We talk in general about important documents you should have on hand for your mineral rights and royalties in Episode 34. Today we talk about WHY you need some of these specifically for a mineral appraisal and why having them available will save you time and money.
What You Own:
- Mineral Deed – like we talked about in the document management episode, Episode 34, there are different types of deeds – all fall in generic category of “conveyance documents”. For example, if you inherit property then may be in personal representative’s deed or mineral deed. The important piece of information with respect to the mineral deed is the legal description. The legal description tells where the tract of land is on the surface of the earth and the gross acreage included. This is the first step.
- Oil and Gas Lease – if your minerals are currently leased, then a copy of the current oil and gas lease is important so that the right royalty rate is used in calculating your net revenue interest, especially important if your minerals are non-producing (e.g. you arent receiving royalties).
- Lease will also tell you the term / expiration
- Any deductions that are allowed
- Also, if you received any correspondence from the operator that outlines the number of net mineral acres you own that is helpful in determining the total value of your property.
- If you have never leased the property and have no idea on the % ownership in the minerals, not the end of the world as value can still be determined on a $/nma basis (assume NMA, calculate value based on that) – that is the value on a unit cost basis. Would need to know your interest in that tract in order to come up with Total value but you can still use unit value to assist with negotiating the sale of a property on a $/nma basis. Buyer will confirm title and determine exact number of NMA owned.
How Much You Own:
- Check Stubs / Revenue Statements
- For producing minerals (e.g. you are getting royalties)
- Will outline the owner name, owner number, date, lease name, county/state, production date, product code, price, gross production revenue, decimal interest, owner gross royalty, any deductions, and the net royalty for that well/month/product
- Key things to note about revenue statement is the decimal interest (aka Net Revenue Interest) and wells where you are currently receiving royalties. This is important when having a valuation done since the value of your property will include value associated with future royalties from existing wells.
- Specifically, the appraiser will want to confirm the decimal interest that you own in each well or lease and should make sure product details are known (e.g. BTU factor for gas, actual price received vs. market price for determining any deducts for your local market price for oil and gas)
- Division Orders – We talk about this in detail in Episode 14, “What is a Division Order?”
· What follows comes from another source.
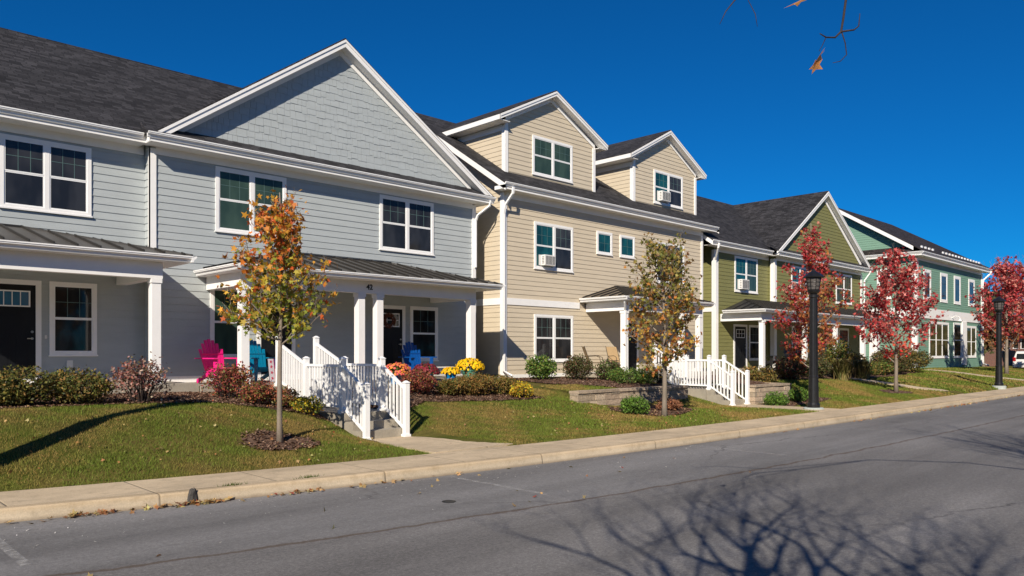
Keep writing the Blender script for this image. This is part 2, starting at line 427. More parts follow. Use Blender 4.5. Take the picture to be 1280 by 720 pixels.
# ground sheet to the horizon
g=MB().poly([(-900,-900,-.06),(900,-900,-.06),(900,900,-.06),(-900,900,-.06)]).build('ground','turf'); struct(g,'grassy ground reaching the horizon')
def strip(name,m,xs,f0,f1,z,label):
    b=MB()
    for a,c in zip(xs[:-1],xs[1:]):
        b.poly([(a,float(f0(a)),z),(c,float(f0(c)),z),(c,float(f1(c)),z),(a,float(f1(a)),z)])
    return struct(b.build(name,m),label)
xs=list(np.arange(-30,0,1.))+list(np.arange(0,45,.5))+list(np.arange(45,241,4.))
strip('road','asphalt',xs,lambda x:.4,lambda x:yk(x)+.05,0.,'grey asphalt street with worn parking lines')
strip('curb_joint',mat('rusty_joint_dirt',(.20,.115,.06),.95,.5,5,60,.4),xs,lambda x:yk(x)+.14,lambda x:yk(x)+.2,.149,'dark rusty joint between curb and sidewalk')
strip('sidewalk','sidewalk',xs,lambda x:yk(x)+.182+.006*np.sin(np.asarray(x)*5.3),lambda x:yb(x),.155,'tan concrete sidewalk along the lawns')
def curb(name,sgn,base,label):
    prof=[(-.0,-.02),(.025,.135),(.05,.156),(.16,.157)]
    b=MB(); n=len(prof)
    rng=random.Random(3)
    for x in xs:
        y=float(base(x)); j=rng.uniform(-.006,.006)
        for p,q in prof: b.v.append((x,y+sgn*(p+ (j if q>.1 else 0)),q))
    for i in range(len(xs)-1):
        for k in range(n-1): a=i*n+k; b.f.append((a,a+1,a+n+1,a+n))
    return struct(b.build(name,'curb'),label)
curb('curb',1,yk,'pale weathered concrete curb below the lawns')
curb('near_curb',-1,lambda x:.4,'concrete curb on the near side of the street')
strip('near_sidewalk','sidewalk',xs,lambda x:-1.0,lambda x:.24,.155,'concrete sidewalk on the near side')
strip('near_verge','turf',xs,lambda x:-9.,lambda x:-1.0,.16,'grass verge behind the camera')
# painted parking lines
b=MB()
wl=mat('worn_white_line',(.5,.49,.47),.9,.25,6,50,.2)
for k,X in enumerate((1.66,7.45,13.4,19.3,25.2,31.1)):
    y1=float(yk(X))-.12; y0=y1-2.05
    b.poly([(X-.045,y0,.004),(X+.045,y0,.004),(X+.045,y1,.004),(X-.045,y1,.004)])
# make the paint patchy
nt=wl.node_tree; bs=nt.nodes['Principled BSDF']; tc=N(nt,'ShaderNodeTexCoord').outputs['Object']
al=ramp(nt,noise(nt,tc,9,5,.8),[(.40,0.),(.62,.6)]); nt.links.new(al,bs.inputs['Alpha'])
struct(b.build('parking_lines',wl),'worn white parking bay lines on the asphalt')
# manhole / valve cover
cv=MB().lathe([(.09,.0),(.09,.006),(.07,.008),(.02,.008)],(6.2,7.5,.0),14).build('valve_cover','black'); tag(cv,'small round dark valve cover set in the parking lane asphalt','cover')
# lawn
def lawn():
    X=np.concatenate([np.arange(-24,48,.2),np.arange(48,120.1,1.)]); Y=np.concatenate([np.arange(9.4,20,.2),np.arange(20,60,4.)])
    gx,gy=np.meshgrid(X,Y,indexing='ij'); Z=zt(gx,gy)
    # soften tiny bumps
    rs=np.random.RandomState(2); Z=Z+rs.uniform(-.006,.006,Z.shape)*(gy>yb(gx)+.3)
    V=np.stack([gx,gy,Z],-1).reshape(-1,3); n,m=gx.shape
    i=np.arange(n-1)[:,None]*m+np.arange(m-1)[None,:]
    keep=(gy[:-1,1:]>yb(gx[:-1,:-1])-.05)
    i=i[keep]; F=np.concatenate([np.stack([i,i+m,i+m+1],1),np.stack([i,i+m+1,i+1],1)])
    o=trimesh('lawn',V,F,np.ones((len(V),3))*.1,'turf'); o.data.polygons.foreach_set('use_smooth',[True]*len(F))
    return struct(o,'green autumn lawns sloping up to the houses')
lawn()
def walk(name,x0,x1,y1,label,zf=.172,m='sidewalk',skew=0.):
    b=MB(); ys=np.linspace(0,1,7)
    P=[]
    for t in ys:
        ya=float(yb(x0))-.02+(y1-float(yb(x0))+.02)*t; sk=skew*(1-t)
        P.append((x0+sk*0,x1+sk,ya))
    for (a0,a1,ya),(c0,c1,yc) in zip(P[:-1],P[1:]):
        za=zf if not callable(zf) else zf(a0,ya); zc=zf if not callable(zf) else zf(c0,yc)
        b.slab([(a0,ya,za),(a1,ya,za),(c1,yc,zc),(c0,yc,zc)],(0,0,-.15))
    return struct(b.build(name,m),label)
PATHS=[(8.25,9.6,12.8),(22.2,23.5,12.8),(35.0,36.0,15.0),(49.3,50.4,15.5)]
walk('front_path',8.25,9.6,12.8,'concrete path from the sidewalk to the grey house stairs',skew=.5)
walk('front_path',22.2,23.5,12.8,'concrete path from the sidewalk to the beige house stairs',.162)
walk('front_path',35.0,36.0,15.0,'narrow concrete path to the olive house porch',lambda x,y:zz(x,y)+.03)
walk('front_path',49.3,50.4,15.5,'narrow concrete path beside the sea-green building',lambda x,y:zz(x,y)+.03)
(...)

- Division orders are important for mineral valuations because it outlines your Net Revenue Interest aka Decimal Interest in a specific wells and leases.
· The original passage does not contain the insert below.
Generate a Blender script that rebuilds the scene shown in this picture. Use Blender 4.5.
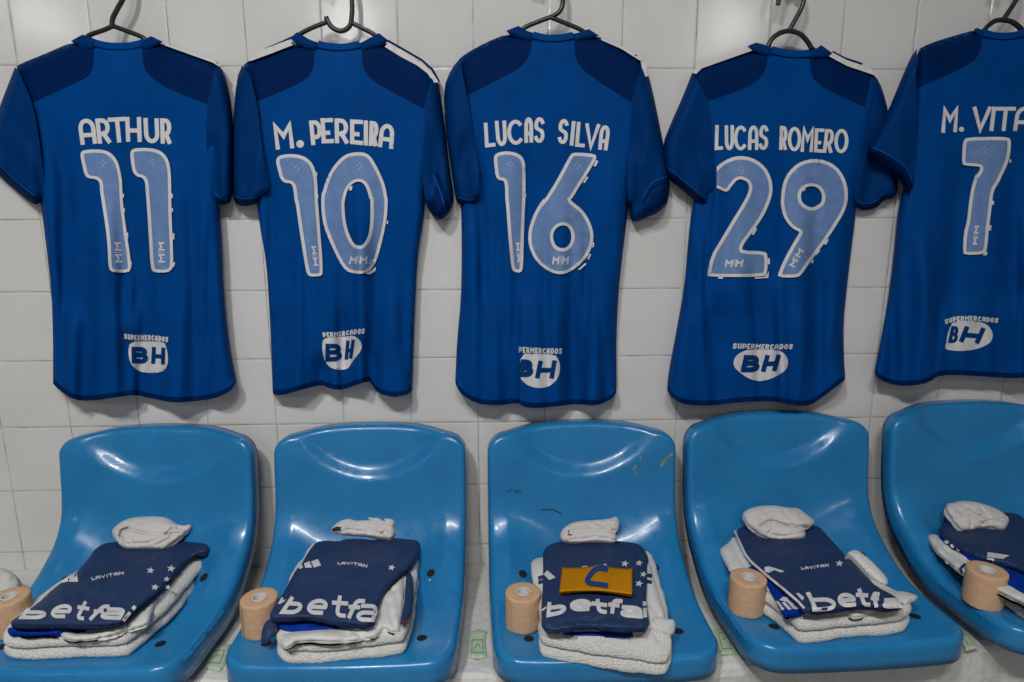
import bpy, math, random
import numpy as np
from mathutils import Vector, Matrix, geometry
from mathutils.bvhtree import BVHTree

for o in list(bpy.data.objects):
    bpy.data.objects.remove(o, do_unlink=True)
S = bpy.context.scene
COL = S.collection
random.seed(7)
RNG = np.random.default_rng(7)

# ------------------------------------------------------------------ camera
FPX = 636.0
CAM = np.array([0.9347, -1.3696, 1.2632])
YAW, PITCH, ROLL = 0.03042, 0.20106, -0.00193
cy, sy = math.cos(YAW), math.sin(YAW)
FW = np.array([sy*math.cos(PITCH), cy*math.cos(PITCH), -math.sin(PITCH)])
_r = np.array([cy, -sy, 0.0])
_u = np.cross(_r, FW)
RT = _r*math.cos(ROLL) + _u*math.sin(ROLL)
UP = -_r*math.sin(ROLL) + _u*math.cos(ROLL)
cd = bpy.data.cameras.new('camera')
cd.sensor_width = 36.0
cd.lens = FPX/1024*36.0
cd.clip_start = 0.02
cam = bpy.data.objects.new('camera', cd)
COL.objects.link(cam)
cam.matrix_world = Matrix(((RT[0], UP[0], -FW[0], CAM[0]), (RT[1], UP[1], -FW[1], CAM[1]),
                           (RT[2], UP[2], -FW[2], CAM[2]), (0, 0, 0, 1)))
S.camera = cam

# ------------------------------------------------------------------ world, lights, exposure
S.view_settings.view_transform = 'Standard'
S.view_settings.look = 'None'
S.view_settings.gamma = 1.0
S.view_settings.use_curve_mapping = False
S.view_settings.exposure = 0.13
w = bpy.data.worlds.new('world')
S.world = w
w.use_nodes = True
w.node_tree.nodes['Background'].inputs[0].default_value = (0.75, 0.78, 0.85, 1)
w.node_tree.nodes['Background'].inputs[1].default_value = 0.10


def area(name, loc, target, sx, sy_, power, col=(1, 1, 1)):
    l = bpy.data.lights.new(name, 'AREA')
    l.shape = 'RECTANGLE'
    l.size, l.size_y = sx, sy_
    l.energy = power
    l.color = col
    o = bpy.data.objects.new(name, l)
    COL.objects.link(o)
    o.location = loc
    o.rotation_euler = (Vector(target) - Vector(loc)).to_track_quat('-Z', 'Y').to_euler()
    return o


area('ceiling_tube_light', (0.28, -1.95, 2.74), (0.28, -1.95, 0), 0.16, 0.32, 34, (1.0, 0.985, 0.95))
area('ceiling_tube_light', (0.92, -2.15, 2.74), (0.92, -2.15, 0), 0.60, 0.14, 30, (1.0, 0.985, 0.96))
area('ceiling_tube_light', (-0.17, -4.05, 2.74), (0.3, 0, 1.2), 0.12, 0.24, 6, (1.0, 0.985, 0.96))
area('ceiling_tube_light', (-2.52, -4.05, 2.74), (-0.5, 0, 1.2), 0.14, 0.26, 4, (1.0, 0.985, 0.96))
area('ceiling_tube_light', (2.85, -4.05, 2.74), (1.6, 0, 1.2), 0.14, 0.26, 4, (1.0, 0.985, 0.96))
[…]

- If you know some basic information like the size of the spacing unit, the royalty rate, the NRI, you can calculate the number of net mineral acres from this. A caveat with doing this is that it may not tell you the full story if your property is not 100% within the spacing unit, need to look at the spacing unit location vs. your property location.
Other Documents:
Also, it is helpful to provide any documents that you might have gotten as a result of hiring an attorney (e.g. estate documents), landman (mineral ownership report, runsheet), or engineer (valuation report, reserves report). These additional documents can help answer the question of what you own, where it is located, how much you own, and anything that can help inform value estimates. This could include such things any offer letters to purchase your minerals that you might have received recently. As we talked about in episode 4, how mineral rights are valued, any information on comparable sales is useful in validating the value determined by looking at future cash flows.
What if You Don’t Have These Documents? (Hint: Don’t Panic!)
- If you don’t have the documents we mentioned, then you will need to search for documents.
- There are several ways to do this – we talk about how to perform a title search in Episode 10 of The Mineral Rights Podcast. But the first place is the county clerk if you need to find a copy of a mineral deed or oil and gas lease.
- The operator is often the best source of information if you don’t have copies of documents. Division orders, operating agreements, assignments, partnership agreements, and if you have a non-operated WI that is to be appraised, then any Joint interest billing statements to understand lease operating expenses
- State oil and gas commission records are the next place you can go to find out more information about well records (location, historical production), also spacing unit information (size of the unit, what formations are included, location of unit)
How Mineral Rights are Valued
As far as the process goes, the appraiser will typically perform a valuation using two methods which we cover in more detail in Episode 4 like I mentioned earlier. First is the income approach which uses a forecast of future production over time for any existing wells or wells drilled in the future applies price forecasts, taxes, deductions, and subtracts any other costs (e.g. operating costs for non-op working interest), to come with gross sales over time, multiplied by NRI to calculate the owner’s net interest. Then these future cash flows are discounted back to the effective date of the valuation to come up with the present value at a certain discount rate.
The second method is the market approach which uses comparable sales to come up with a value.
These two methods are used in conjunction with each other to come up with the fair market value in most cases. For a historical valuation – example look back appraisal for minerals inherited and then later sold, might rely more on comparable sales data.
To summarize the Key Documents You Should have for a Mineral Rights Appraisal:
- Mineral Deeds
- Oil and Gas Leases
- Division orders
- Check stubs/revenue statements
- State oil and gas commission filings (e.g. pooling orders, spacing orders)
- Other documents (estate or probate documents – attorney, mineral ownership reports/runsheets – landmen, letters for leasing or purchase offers, etc.)
The more information you can provide will save you time and money when it comes time to get an appraisal of your minerals or royalties.